___ Exercise input

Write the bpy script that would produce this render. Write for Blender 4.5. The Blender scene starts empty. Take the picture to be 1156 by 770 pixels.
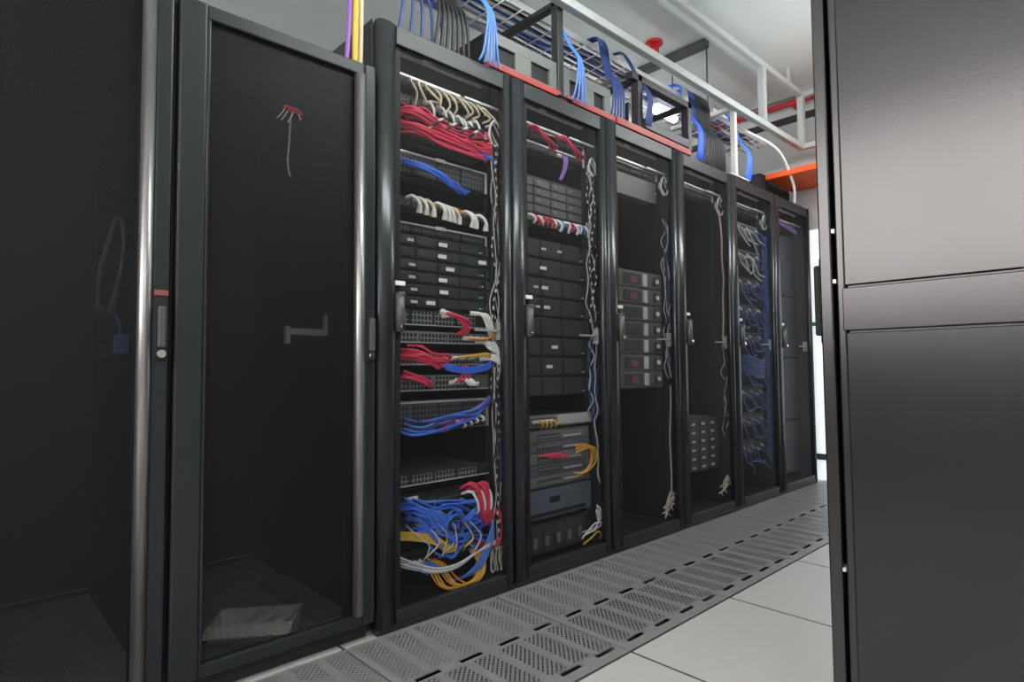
import bpy, bmesh, math, random
from mathutils import Vector, Matrix
random.seed(7)
SC = bpy.context.scene
COL = SC.collection
PI = math.pi
UP = (0, 0, 1)

# ------------------------------------------------------------------ mesh helpers
class MB:
    """collects shapes in world coordinates and links them as one mesh object"""
    def __init__(s):
        s.v, s.f, s.sm = [], [], []
    def add(s, vs, fs, smooth=False):
        n = len(s.v)
        s.v += [tuple(p) for p in vs]
        for f in fs:
            s.f.append(tuple(i + n for i in f)); s.sm.append(smooth)
        return s
    def box(s, x0, x1, y0, y1, z0, z1, c=0.0):
        if x0 > x1: x0, x1 = x1, x0
        if y0 > y1: y0, y1 = y1, y0
        if z0 > z1: z0, z1 = z1, z0
        c = min(c, (x1-x0)*.45, (y1-y0)*.45, (z1-z0)*.45)
        if c <= 0:
            vs = [(x0,y0,z0),(x1,y0,z0),(x1,y1,z0),(x0,y1,z0),(x0,y0,z1),(x1,y0,z1),(x1,y1,z1),(x0,y1,z1)]
            return s.add(vs, [(0,3,2,1),(4,5,6,7),(0,1,5,4),(1,2,6,5),(2,3,7,6),(3,0,4,7)])
        bm = bmesh.new()
        bmesh.ops.create_cube(bm, size=1)
        for v in bm.verts:
            v.co = Vector(((x0+x1)/2 + v.co.x*(x1-x0), (y0+y1)/2 + v.co.y*(y1-y0), (z0+z1)/2 + v.co.z*(z1-z0)))
        bmesh.ops.bevel(bm, geom=bm.edges[:], offset=c, segments=2, profile=.5, affect='EDGES')
        bm.verts.index_update()
        s.add([v.co[:] for v in bm.verts], [[v.index for v in f.verts] for f in bm.faces])
        bm.free()
        return s
    def prism(s, prof, z0, z1, smooth=False):
        """profile of (x, y) counter-clockwise, extruded upwards"""
        n = len(prof)
        vs = [(x, y, z0) for x, y in prof] + [(x, y, z1) for x, y in prof]
        s.add(vs, [(i, (i+1) % n, n+(i+1) % n, n+i) for i in range(n)], smooth)
        m = len(s.v) - 2*n
        s.f.append(tuple(m+i for i in range(n-1, -1, -1))); s.sm.append(False)
        s.f.append(tuple(m+n+i for i in range(n))); s.sm.append(False)
        return s
    def cyl(s, a, b, r, n=12, r2=None, smooth=True):
        a, b = Vector(a), Vector(b); d = (b-a).normalized()
        u = d.orthogonal().normalized(); w = d.cross(u)
        r2 = r if r2 is None else r2
        vs = [a + (u*math.cos(t)+w*math.sin(t))*r for t in [2*PI*i/n for i in range(n)]]
        vs += [b + (u*math.cos(t)+w*math.sin(t))*r2 for t in [2*PI*i/n for i in range(n)]]
        s.add(vs, [(i, (i+1) % n, n+(i+1) % n, n+i) for i in range(n)], smooth)
        m = len(s.v) - 2*n
        s.f.append(tuple(m+i for i in range(n-1, -1, -1))); s.sm.append(False)
        s.f.append(tuple(m+n+i for i in range(n))); s.sm.append(False)
        return s
    def tube(s, pts, r, n=6, sub=6, closed=False):
        P = [Vector(p) for p in pts]
        if sub > 1 and len(P) > 2:
            Q = []
            m = len(P)
            rng = range(m) if closed else range(m-1)
            for i in rng:
                if closed: p0,p1,p2,p3 = P[(i-1)%m],P[i],P[(i+1)%m],P[(i+2)%m]
                else: p0,p1,p2,p3 = P[max(i-1,0)],P[i],P[i+1],P[min(i+2,m-1)]
                for k in range(sub):
                    t = k/sub
                    Q.append(.5*((2*p1)+(p2-p0)*t+(2*p0-5*p1+4*p2-p3)*t*t+(3*p1-p0-3*p2+p3)*t**3))
            if not closed: Q.append(P[-1])
            P = Q
        m = len(P); rings = []
        u = None
        for i in range(m):
            a = P[(i-1) % m] if (closed or i > 0) else P[i]
            b = P[(i+1) % m] if (closed or i < m-1) else P[i]
            d = (b-a)
            d = d.normalized() if d.length > 1e-9 else Vector(UP)
            if u is None: u = d.orthogonal().normalized()
            u = (u - d*u.dot(d))
            u = u.normalized() if u.length > 1e-6 else d.orthogonal().normalized()
            w = d.cross(u)
            rings.append([P[i]+(u*math.cos(t)+w*math.sin(t))*r for t in [2*PI*k/n for k in range(n)]])
        vs = [v for R in rings for v in R]
        fs = []
        for i in range(m if closed else m-1):
            j = (i+1) % m
            for k in range(n):
                fs.append((i*n+k, i*n+(k+1) % n, j*n+(k+1) % n, j*n+k))
        if not closed:
            fs.append(tuple(range(n-1, -1, -1))); fs.append(tuple((m-1)*n+k for k in range(n)))
        return s.add(vs, fs, True)

def wloc(o):
    l = Vector((0, 0, 0))
    while o is not None:
        l += o.location; o = o.parent
    return l

def obj(name, mb, mat, parent=None, origin=None):
    off = wloc(parent) if parent is not None else Vector(origin or (0, 0, 0))
    me = bpy.data.meshes.new(name)
    me.from_pydata([(v[0]-off.x, v[1]-off.y, v[2]-off.z) for v in mb.v], [], mb.f)
    me.polygons.foreach_set('use_smooth', mb.sm)
    me.materials.append(mat); me.update()
    o = bpy.data.objects.new(name, me); COL.objects.link(o)
    if parent is not None: o.parent = parent
    else: o.location = off
    return o

def tag(o, label, cat, group=None):
    o['label'] = label; o['category'] = cat
    if group: o['group'] = group
    return o

def thing(name, label, cat, loc, group=None):
    o = bpy.data.objects.new(name, None); COL.objects.link(o)
    o.location = loc; o.empty_display_size = .05
    return tag(o, label, cat, group)

def solo(name, mb, mat, label, cat, group=None, origin=None):
    if origin is None:
        xs = [v[0] for v in mb.v]; ys = [v[1] for v in mb.v]; zs = [v[2] for v in mb.v]
        origin = ((min(xs)+max(xs))/2, (min(ys)+max(ys))/2, min(zs))
    return tag(obj(name, mb, mat, None, origin), label, cat, group)

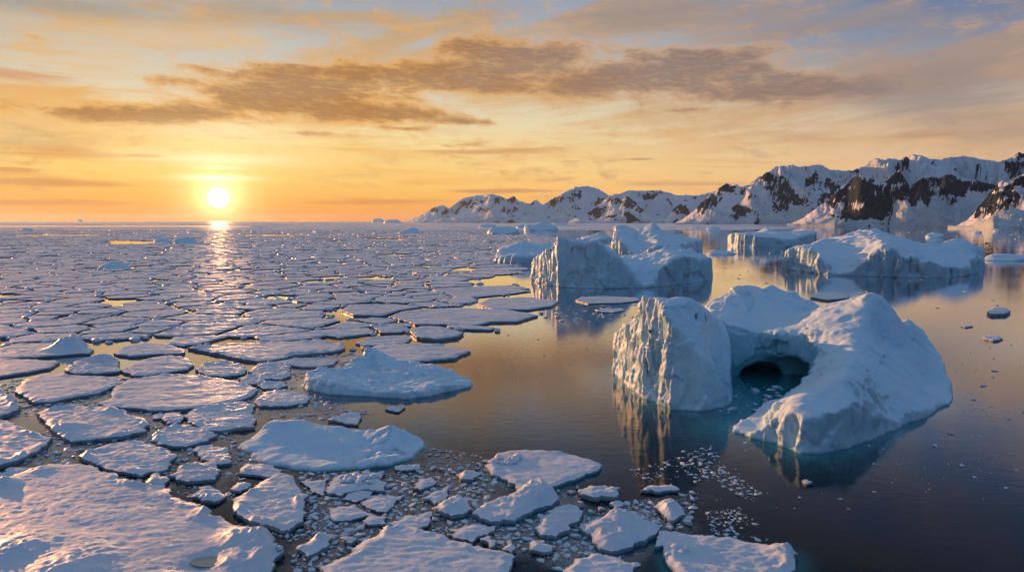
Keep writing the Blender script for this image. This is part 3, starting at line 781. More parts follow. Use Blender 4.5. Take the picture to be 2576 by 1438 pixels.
def low_bergs():
    # pinnacled floe-berg in the bay
    poly = gp([(756, 968), (770, 980), (830, 990), (900, 995), (960, 1001), (1020, 1004), (1080, 996), (1130, 986), (1188, 972), (1191, 962)]) + Wp([(1165, 168.5), (1120, 173), (1075, 176.5), (1050, 179.5), (1000, 181), (960, 182), (935, 183.5), (915, 183), (890, 181.5), (865, 178), (840, 171), (800, 168), (770, 166)])
    Zc = lambda x, y: (x * 0.18895 + 730.1, y * 0.18895 + 842.4)
    def Tc(x, y, d): return T(*Zc(x, y), d)
    tops = [[Tc(130, 660, 160), Tc(250, 490, 161), Tc(350, 500, 163), Tc(365, 405, 165), Tc(420, 430, 165), Tc(500, 470, 166), Tc(660, 465, 168), Tc(820, 460, 168), Tc(845, 410, 169), Tc(960, 450, 170), Tc(1100, 490, 169)],
            [Tc(640, 440, 174), Tc(760, 370, 176), Tc(830, 370, 177), Tc(850, 295, 178), Tc(900, 283, 179), Tc(995, 305, 179), Tc(1000, 190, 180), Tc(1060, 145, 180.5), Tc(1120, 170, 180), Tc(1200, 230, 180), Tc(1280, 290, 179), Tc(1320, 330, 178.5), Tc(1440, 335, 178), Tc(1640, 342, 178), Tc(1730, 392, 176)],
            [Tc(1240, 480, 168), Tc(1420, 470, 169), Tc(1540, 412, 171), Tc(1720, 430, 171), Tc(1800, 420, 171.5), Tc(1880, 382, 172), Tc(1900, 410, 172), Tc(2060, 440, 171), Tc(2100, 490, 170), Tc(2160, 465, 169), Tc(2230, 540, 168), Tc(2300, 540, 166), Tc(2420, 600, 163)],
            [Tc(250, 560, 157), Tc(470, 550, 156.5), Tc(640, 590, 155)], [Tc(1150, 745, 149.5), Tc(1390, 735, 149), Tc(1550, 750, 149)], [Tc(1830, 720, 151.5), Tc(1900, 660, 153), Tc(2050, 640, 155), Tc(2260, 660, 156)]]
    for zx, zy, z in [(900, 530, 1.3), (1040, 560, 1.1), (1240, 590, .8), (1400, 600, .7), (1550, 640, .8), (1700, 600, 1.0), (1960, 600, 1.3), (1240, 480, 1.1), (1000, 440, 1.2), (1420, 500, 1.0), (1150, 650, .9), (1300, 690, .8), (1700, 680, .8), (1100, 400, 1.2), (1500, 440, 1.2), (800, 560, 1.6)]:
        dx, dy, dz = ray(*Zc(zx, zy)); t = (z - CAM_H) / dz
        tops.append((dx * t, dy * t, z))
    tops += [(T(930, 0, 183)[0], 183.2, 2.0), (T(1000, 0, 181)[0], 181, 1.6), (T(880, 0, 181)[0], 181, 1.2)]
    berg('pinnacled_iceberg', poly, tops, 0.23, M_LOWBERG, 'low jagged blue iceberg with a fin-shaped pinnacle, alone at the edge of the open water',
         slope=0.2, facet=(2.4, 0.85), flute=0.2, edge=0.3, jag=0.7, seed=31, topnoise=0.25, billow=0.5, bscale=0.22, edge_noise=0.6, flare=0.3, hmin=0.5)
    SHOALS.append((poly, 1.2, 0.5))
    # big snow-covered hummocky berg
    poly = gp(Z1([(1388, 640), (1440, 690), (1490, 722), (1560, 755), (1700, 778), (1800, 783), (1900, 778), (2100, 772), (2250, 752), (2390, 712), (2455, 650), (2440, 620), (2300, 585), (2100, 570), (1900, 558), (1700, 545), (1560, 560), (1450, 600)]))
    def Ta(x, y, d): return T(*Z1([(x, y)])[0], d)
    tops = [[Ta(1395, 632, 118), Ta(1500, 560, 119.5), Ta(1600, 503, 121), Ta(1700, 506, 121), Ta(1800, 530, 121), Ta(1900, 542, 120.5), Ta(2050, 558, 120), Ta(2120, 588, 117.5)], [Ta(2120, 600, 117), Ta(2180, 560, 118.5), Ta(2240, 543, 118.5), Ta(2320, 556, 118), Ta(2380, 588, 117), Ta(2452, 620, 116.5)],
            [Ta(1480, 700, 112.2), Ta(1560, 690, 111.5), Ta(1660, 715, 109.5)], [Ta(1560, 600, 116.5), Ta(1640, 640, 113), Ta(1650, 690, 110.5)], [Ta(1790, 560, 118), Ta(1740, 600, 115.5), Ta(1700, 640, 113.5)], Ta(1850, 600, 115), Ta(1800, 650, 112.3), Ta(1830, 735, 108.3), Ta(1880, 690, 110), Ta(1960, 700, 110.3), Ta(1980, 620, 114),
            [Ta(2240, 546, 118.3), Ta(2130, 610, 116), Ta(2060, 645, 113.4), Ta(1990, 690, 110.6), Ta(1950, 735, 108.6)], Ta(2150, 680, 111.5), Ta(2240, 640, 113.5), Ta(2330, 640, 114), Ta(2250, 715, 110.2), Ta(2400, 660, 114.5)]
    berg('snowy_iceberg', poly, tops, 0.26, M_LOWBERG, 'snow-smothered hummocky iceberg with a craggy right hump, left of the open water in the foreground',
         slope=0.35, facet=(2.2, 0.5), flute=0.2, edge=0.6, seed=33, jag=lambda v: 0.3 + 0.9 * sstep(-29, -24, v[:, 0]) * sstep(-17, -20, v[:, 0]), topnoise=0.15, billow=2.2, bscale=0.12, edge_noise=0.5, flare=0.25, hmin=0.6)
    SHOALS.append((poly, 1.0, 0.5))


arch_berg()
other_bergs()
low_bergs()
# ------------------------------------------------------------------ pack ice
def floe_material(name, bump=1.0, big=1.0, spec=0.6, side_dark=0.92, wet_z=0.22):
    m, nt, b = material(name)
    geo = nt.node('ShaderNodeNewGeometry')
    pos = geo.outputs['Position']
    nz = nt.node('ShaderNodeSeparateXYZ', {0: geo.outputs['Normal']}).outputs[2]
    pz = nt.node('ShaderNodeSeparateXYZ', {0: pos}).outputs[2]
    n1 = nt.noise(nt.v('MULTIPLY', pos, (0.16, 0.26, 0.2)), 1.0, 5, 0.6, 0.4)
    col = nt.mix(nt.step(n1, 0.35, 0.65), (0.61, 0.74, 0.83), (0.75, 0.82, 0.87))
    n0 = nt.noise(pos, 0.035, 2, 0.5)
    col = nt.mix(nt.m('MULTIPLY', nt.step(n0, 0.5, 0.66), 0.45), col, (0.52, 0.60, 0.68))
    n2 = nt.noise(pos, 0.9, 6, 0.65, 0.5)
    col = nt.mix(nt.m('MULTIPLY', nt.step(n2, 0.55, 0.72), 0.35), col, (0.52, 0.62, 0.71))
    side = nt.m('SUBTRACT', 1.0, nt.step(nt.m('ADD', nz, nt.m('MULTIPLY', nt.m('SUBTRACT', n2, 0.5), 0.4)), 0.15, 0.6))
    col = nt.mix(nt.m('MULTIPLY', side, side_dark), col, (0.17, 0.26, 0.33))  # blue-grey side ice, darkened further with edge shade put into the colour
    wet = nt.step(nt.m('ADD', pz, nt.m('MULTIPLY', n2, 0.10)), wet_z, wet_z - 0.12)
    col = nt.mix(nt.m('MULTIPLY', wet, 0.85), col, (0.07, 0.15, 0.20))
    nt.put(b.inputs['Base Color'], col)
    b.inputs['Roughness'].default_value = 0.48
    b.inputs['Specular IOR Level'].default_value = spec
    drift = nt.noise(nt.v('MULTIPLY', pos, (0.35 * big, 0.75 * big, 0.5)), 1.0, 4, 0.55, 0.6)
    fine = nt.noise(pos, 2.2, 6, 0.65)
    h = nt.m('ADD', nt.m('MULTIPLY', drift, 0.6), nt.m('MULTIPLY', fine, 0.30))
    bp = nt.node('ShaderNodeBump', {'Height': h, 'Strength': 0.55, 'Distance': 0.26 * bump})
    nt.l.new(bp.outputs[0], b.inputs['Normal'])
    return m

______

Instructions to follow: Take the lines above from the top of the records through the one with "UP = (0, 0, 1)" and repeat them exactly, without any pictures.

Correct output:
Write the bpy script that would produce this render. Write for Blender 4.5. The Blender scene starts empty. Take the picture to be 1156 by 770 pixels.
import bpy, bmesh, math, random
from mathutils import Vector, Matrix
random.seed(7)
SC = bpy.context.scene
COL = SC.collection
PI = math.pi
UP = (0, 0, 1)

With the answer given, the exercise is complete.